European consumers’ interest in fully autonomous vehicles differs somewhat per region, with the relative age of the respondent proving to be indicative of attitudes in most of the regions covered. In the UK, generation X and Y exhibit relatively high levels of interest, at 43% for generation X and 40% for generation Y, while 19% of the pre/boomers demonstrated interest. In France, meanwhile, pre/boomers are relatively more interested, at 24% of respondents, while in Italy 21% of the older generation is interested in the technology. Belgian consumers were the least keen on the technology overall, with only 17% of the older generation demonstrating interest, and a 21% and 26% share for generations X and Y respectively.

Price premium for autonomous cars

While consumers are relatively interested in the technology, few are willing to pay a premium for it. According to Deloitte, manufacturers will need to stump up the capital to develop, mass produce and market the technology which currently costs more per vehicle than consumers from each country would pay. UK respondents are the most willing to pay, at an average of €459, while French consumers are the most likely to eschew the additional costs, at €191.

Autonomous trust outstanding

The study found that consumers are not yet convinced that the technology is inherently safe for the road, as most consumers want to see the technology proven before they opt to use it. UK consumers are particularly keen for the technology to first be proven (65%), followed by Belgian and Italian respondents at 51% each. The firm notes that scepticism is partly the result of unfamiliarity due to the uncertainties around the developing technology.

In terms of the most trusted type of manufacturer to bring the technology to the market, French OEMs take the number one spot in the country (56%) followed by new autonomous companies (23%). OEMs are also the most trusted in the UK (53%). Italian respondents, meanwhile place the most relative confidence in new autonomous companies (29%) and tech companies (23%), while traditional players stand at 44%.

Consumers willing to pay more than 400 euro for technology type

New technologies

In terms of wider features being developed as part of the transformation of the automotive industry, different trends appear across the different European countries surveyed. When asked which technologies people would be willing to pay an additional €400 for, different responses were noted across the surveyed countries.

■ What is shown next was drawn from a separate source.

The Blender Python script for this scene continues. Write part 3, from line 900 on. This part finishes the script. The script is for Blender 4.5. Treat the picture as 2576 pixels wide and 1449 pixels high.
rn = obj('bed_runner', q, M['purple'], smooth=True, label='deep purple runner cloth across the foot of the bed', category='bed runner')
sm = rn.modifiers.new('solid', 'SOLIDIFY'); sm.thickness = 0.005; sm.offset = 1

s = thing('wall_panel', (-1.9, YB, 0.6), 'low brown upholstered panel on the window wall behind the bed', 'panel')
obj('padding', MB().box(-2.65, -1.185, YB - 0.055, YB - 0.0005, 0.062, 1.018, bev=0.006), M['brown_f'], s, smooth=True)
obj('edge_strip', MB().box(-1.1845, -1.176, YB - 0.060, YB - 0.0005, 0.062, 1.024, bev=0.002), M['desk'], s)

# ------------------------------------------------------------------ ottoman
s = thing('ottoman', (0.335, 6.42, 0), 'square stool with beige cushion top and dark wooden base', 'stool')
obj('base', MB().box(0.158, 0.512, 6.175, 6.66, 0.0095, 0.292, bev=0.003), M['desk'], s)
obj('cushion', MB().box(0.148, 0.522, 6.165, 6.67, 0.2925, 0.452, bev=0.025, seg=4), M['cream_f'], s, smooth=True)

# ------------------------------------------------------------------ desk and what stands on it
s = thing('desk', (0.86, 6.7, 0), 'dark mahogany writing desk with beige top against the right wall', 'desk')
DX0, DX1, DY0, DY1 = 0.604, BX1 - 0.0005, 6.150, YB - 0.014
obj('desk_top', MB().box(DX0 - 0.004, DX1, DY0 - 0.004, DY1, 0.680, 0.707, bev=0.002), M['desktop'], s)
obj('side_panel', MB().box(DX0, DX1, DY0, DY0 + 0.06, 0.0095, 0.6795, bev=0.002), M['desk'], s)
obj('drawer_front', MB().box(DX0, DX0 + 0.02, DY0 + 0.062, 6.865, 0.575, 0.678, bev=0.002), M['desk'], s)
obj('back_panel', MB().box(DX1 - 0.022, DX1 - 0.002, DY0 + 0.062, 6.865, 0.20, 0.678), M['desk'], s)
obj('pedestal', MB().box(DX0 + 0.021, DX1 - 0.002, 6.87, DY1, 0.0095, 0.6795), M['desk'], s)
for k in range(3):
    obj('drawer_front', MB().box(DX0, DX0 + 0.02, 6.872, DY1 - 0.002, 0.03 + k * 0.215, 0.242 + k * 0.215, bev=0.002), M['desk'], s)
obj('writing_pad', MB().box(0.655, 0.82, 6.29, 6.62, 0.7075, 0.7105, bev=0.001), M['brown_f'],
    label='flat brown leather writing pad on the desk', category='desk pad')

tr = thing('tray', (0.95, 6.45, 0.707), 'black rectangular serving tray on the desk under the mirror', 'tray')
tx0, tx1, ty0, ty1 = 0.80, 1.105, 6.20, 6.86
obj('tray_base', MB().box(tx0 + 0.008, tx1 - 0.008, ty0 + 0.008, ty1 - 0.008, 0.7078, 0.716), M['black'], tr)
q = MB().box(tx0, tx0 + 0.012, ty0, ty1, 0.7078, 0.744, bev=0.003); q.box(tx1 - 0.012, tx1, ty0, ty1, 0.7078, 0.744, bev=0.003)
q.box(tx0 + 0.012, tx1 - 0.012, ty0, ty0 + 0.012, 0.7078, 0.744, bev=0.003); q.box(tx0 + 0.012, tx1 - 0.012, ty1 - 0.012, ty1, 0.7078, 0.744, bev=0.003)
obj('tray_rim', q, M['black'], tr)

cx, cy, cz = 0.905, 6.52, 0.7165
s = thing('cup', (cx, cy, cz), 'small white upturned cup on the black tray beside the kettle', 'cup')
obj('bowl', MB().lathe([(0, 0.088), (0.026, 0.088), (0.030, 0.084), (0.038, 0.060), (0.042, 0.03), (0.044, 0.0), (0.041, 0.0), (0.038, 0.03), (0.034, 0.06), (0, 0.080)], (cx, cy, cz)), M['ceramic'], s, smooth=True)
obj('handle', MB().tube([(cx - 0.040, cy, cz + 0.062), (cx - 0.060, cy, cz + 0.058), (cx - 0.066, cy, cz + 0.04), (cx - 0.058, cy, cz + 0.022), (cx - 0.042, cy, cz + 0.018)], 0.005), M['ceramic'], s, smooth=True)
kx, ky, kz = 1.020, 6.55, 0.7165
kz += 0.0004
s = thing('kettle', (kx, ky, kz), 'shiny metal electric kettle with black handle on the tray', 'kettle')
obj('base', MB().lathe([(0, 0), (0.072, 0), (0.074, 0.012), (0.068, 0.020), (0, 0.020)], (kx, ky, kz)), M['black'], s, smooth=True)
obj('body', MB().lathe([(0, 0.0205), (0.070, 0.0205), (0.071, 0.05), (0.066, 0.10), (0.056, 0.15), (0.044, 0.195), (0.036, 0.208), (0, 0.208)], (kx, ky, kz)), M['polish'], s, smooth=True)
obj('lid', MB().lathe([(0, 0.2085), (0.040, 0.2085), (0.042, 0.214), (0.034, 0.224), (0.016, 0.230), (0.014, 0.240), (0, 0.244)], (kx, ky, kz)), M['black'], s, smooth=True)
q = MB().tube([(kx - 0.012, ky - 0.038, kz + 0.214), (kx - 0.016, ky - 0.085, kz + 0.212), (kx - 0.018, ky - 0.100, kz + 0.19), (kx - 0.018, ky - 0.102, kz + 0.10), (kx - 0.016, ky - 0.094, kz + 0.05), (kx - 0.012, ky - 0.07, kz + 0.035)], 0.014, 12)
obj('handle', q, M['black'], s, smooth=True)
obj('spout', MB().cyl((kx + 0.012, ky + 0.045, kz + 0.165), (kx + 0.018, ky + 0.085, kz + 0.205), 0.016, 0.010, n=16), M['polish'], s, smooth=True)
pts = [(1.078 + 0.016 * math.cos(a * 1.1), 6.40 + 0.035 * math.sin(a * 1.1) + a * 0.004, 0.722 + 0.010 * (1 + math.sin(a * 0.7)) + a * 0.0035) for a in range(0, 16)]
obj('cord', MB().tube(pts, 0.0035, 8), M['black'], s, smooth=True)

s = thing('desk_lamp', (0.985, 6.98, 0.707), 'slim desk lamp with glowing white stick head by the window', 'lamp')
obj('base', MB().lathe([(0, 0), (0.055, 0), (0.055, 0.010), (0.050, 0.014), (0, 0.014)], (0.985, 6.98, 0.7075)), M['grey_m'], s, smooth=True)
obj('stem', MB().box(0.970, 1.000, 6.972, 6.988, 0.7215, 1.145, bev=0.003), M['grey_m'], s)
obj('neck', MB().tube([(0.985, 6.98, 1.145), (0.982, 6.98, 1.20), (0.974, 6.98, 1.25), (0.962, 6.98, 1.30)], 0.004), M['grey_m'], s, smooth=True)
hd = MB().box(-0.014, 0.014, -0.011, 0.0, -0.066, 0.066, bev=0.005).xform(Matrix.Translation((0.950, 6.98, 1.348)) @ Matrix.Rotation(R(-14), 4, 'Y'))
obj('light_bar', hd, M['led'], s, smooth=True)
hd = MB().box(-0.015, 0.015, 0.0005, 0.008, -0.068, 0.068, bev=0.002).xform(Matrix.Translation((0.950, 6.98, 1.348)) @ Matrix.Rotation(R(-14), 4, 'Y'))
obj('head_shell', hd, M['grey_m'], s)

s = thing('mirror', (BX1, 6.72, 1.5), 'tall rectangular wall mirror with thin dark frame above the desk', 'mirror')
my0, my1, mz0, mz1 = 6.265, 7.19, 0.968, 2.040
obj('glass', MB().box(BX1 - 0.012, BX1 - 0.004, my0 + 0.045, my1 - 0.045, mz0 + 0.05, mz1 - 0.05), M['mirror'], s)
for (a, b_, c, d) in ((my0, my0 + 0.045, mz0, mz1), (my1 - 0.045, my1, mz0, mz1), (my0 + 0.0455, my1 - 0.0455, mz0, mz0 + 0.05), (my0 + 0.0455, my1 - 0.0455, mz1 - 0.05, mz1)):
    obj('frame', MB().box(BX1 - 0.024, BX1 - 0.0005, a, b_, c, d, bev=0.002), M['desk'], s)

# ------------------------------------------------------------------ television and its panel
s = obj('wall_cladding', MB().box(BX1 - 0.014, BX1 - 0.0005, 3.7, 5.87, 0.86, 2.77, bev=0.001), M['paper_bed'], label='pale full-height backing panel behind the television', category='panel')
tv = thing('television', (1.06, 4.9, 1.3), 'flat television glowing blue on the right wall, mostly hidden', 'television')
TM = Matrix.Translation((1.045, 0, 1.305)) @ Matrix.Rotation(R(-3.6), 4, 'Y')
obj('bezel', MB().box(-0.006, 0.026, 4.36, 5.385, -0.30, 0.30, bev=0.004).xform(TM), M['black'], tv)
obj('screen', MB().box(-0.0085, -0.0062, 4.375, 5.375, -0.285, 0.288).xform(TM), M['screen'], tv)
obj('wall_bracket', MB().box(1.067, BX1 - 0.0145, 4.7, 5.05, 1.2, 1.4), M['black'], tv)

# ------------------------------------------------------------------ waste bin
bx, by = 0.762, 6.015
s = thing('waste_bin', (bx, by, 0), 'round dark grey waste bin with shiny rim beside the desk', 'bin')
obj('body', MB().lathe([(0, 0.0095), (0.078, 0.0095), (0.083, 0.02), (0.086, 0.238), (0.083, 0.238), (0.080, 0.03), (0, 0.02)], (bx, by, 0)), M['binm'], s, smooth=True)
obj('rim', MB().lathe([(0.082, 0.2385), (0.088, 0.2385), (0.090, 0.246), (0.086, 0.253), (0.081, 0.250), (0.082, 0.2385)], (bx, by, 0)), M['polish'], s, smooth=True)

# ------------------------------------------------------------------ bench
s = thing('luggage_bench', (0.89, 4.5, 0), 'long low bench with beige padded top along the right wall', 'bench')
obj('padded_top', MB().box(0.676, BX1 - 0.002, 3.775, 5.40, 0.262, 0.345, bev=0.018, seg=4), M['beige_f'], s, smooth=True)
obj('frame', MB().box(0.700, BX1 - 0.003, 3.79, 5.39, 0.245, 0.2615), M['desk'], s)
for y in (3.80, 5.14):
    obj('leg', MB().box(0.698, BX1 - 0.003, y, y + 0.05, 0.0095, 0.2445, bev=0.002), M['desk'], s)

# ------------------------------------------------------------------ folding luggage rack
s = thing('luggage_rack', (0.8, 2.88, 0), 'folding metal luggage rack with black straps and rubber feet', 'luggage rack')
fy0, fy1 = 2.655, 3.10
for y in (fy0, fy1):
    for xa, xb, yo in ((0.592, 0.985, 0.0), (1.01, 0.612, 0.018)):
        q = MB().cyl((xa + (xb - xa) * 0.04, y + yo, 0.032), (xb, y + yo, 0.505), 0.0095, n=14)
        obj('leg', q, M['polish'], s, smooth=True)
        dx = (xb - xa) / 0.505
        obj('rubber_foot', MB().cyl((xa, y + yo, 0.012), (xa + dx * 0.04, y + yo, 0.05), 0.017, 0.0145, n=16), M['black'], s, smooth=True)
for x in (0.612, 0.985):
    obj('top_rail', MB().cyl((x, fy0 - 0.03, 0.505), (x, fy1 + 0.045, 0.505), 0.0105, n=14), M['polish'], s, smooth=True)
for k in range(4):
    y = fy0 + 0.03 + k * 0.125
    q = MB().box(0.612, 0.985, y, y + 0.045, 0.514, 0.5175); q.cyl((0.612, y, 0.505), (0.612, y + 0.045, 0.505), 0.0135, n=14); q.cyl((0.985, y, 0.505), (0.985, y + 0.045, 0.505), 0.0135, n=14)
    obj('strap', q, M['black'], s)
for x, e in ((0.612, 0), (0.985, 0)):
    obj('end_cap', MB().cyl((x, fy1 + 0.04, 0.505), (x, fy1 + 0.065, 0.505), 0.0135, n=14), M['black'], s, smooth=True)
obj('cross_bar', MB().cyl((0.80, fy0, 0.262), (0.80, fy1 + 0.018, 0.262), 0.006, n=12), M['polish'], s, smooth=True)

Consumers in Italy, for instance, are particularly keen on alternative powertrains (41%), followed by Germany (35%) and the UK (31%). Safety features also feature as key concerns among the three countries, at 28% of German consumers and 27% of Italian consumers.

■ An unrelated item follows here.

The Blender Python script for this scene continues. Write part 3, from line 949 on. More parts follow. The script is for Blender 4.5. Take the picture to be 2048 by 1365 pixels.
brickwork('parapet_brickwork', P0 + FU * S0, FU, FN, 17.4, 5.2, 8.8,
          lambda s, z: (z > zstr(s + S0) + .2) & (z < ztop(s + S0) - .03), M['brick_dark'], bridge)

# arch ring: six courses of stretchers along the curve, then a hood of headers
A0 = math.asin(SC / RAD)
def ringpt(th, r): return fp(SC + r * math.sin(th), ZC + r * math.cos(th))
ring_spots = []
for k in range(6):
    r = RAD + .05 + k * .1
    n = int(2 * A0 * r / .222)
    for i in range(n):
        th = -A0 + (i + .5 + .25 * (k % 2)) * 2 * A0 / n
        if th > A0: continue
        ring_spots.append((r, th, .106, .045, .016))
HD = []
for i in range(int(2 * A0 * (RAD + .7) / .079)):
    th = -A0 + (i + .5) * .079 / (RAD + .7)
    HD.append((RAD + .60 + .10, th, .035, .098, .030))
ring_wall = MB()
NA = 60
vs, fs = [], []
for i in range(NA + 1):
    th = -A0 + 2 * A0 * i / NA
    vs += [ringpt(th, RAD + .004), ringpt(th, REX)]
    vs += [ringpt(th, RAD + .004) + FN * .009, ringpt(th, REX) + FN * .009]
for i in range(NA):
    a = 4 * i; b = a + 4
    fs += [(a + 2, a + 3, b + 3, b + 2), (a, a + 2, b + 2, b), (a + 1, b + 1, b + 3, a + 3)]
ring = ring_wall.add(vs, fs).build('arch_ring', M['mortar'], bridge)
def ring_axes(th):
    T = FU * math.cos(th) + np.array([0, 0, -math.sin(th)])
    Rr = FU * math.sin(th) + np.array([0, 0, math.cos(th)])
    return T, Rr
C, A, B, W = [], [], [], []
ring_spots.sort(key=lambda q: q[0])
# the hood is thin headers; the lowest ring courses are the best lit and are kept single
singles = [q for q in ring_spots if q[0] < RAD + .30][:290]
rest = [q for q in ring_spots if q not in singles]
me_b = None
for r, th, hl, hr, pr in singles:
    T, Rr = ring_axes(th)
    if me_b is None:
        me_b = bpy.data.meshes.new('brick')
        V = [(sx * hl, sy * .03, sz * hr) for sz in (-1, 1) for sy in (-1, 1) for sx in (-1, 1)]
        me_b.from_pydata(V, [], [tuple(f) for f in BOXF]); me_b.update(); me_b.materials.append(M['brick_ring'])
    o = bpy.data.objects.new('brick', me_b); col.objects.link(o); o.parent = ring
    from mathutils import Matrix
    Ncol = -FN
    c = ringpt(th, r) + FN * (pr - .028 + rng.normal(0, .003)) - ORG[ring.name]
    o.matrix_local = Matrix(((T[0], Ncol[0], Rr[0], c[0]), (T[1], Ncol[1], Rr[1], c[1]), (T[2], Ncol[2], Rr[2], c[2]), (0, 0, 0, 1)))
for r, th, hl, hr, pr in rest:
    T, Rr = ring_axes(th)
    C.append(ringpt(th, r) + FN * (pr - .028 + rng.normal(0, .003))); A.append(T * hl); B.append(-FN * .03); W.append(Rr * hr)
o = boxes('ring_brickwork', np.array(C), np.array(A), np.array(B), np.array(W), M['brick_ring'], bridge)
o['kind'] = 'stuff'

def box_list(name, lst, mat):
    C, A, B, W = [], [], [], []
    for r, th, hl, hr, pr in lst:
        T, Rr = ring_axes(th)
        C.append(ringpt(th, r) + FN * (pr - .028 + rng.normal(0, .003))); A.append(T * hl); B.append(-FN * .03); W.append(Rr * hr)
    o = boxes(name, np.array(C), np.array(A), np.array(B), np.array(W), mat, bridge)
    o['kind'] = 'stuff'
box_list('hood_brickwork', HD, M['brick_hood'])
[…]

Connectivity was of less interest across the countries surveyed, with 19% in the UK and Italy being the highest ranking. Cockpit/convenience was the lowest ranked by far at 13% in the UK.

Frequency of consumers using ride sharing


Finally, ride sharing, as a means of reducing vehicle down-time and costs is relatively unused in a variety of countries – with such use concentrated among urban users. The most dominant countries for such use are France, in which 11% of urban and 9% of non-urban population use it once per week. The UK came in second, with 22% of urban and 9% of non-urban people use a service at least once per week. Aside from urban users, generation Y are the most keen on sharing in the current climate. Belgium and Germany are still relatively undeveloped when it comes to ride sharing.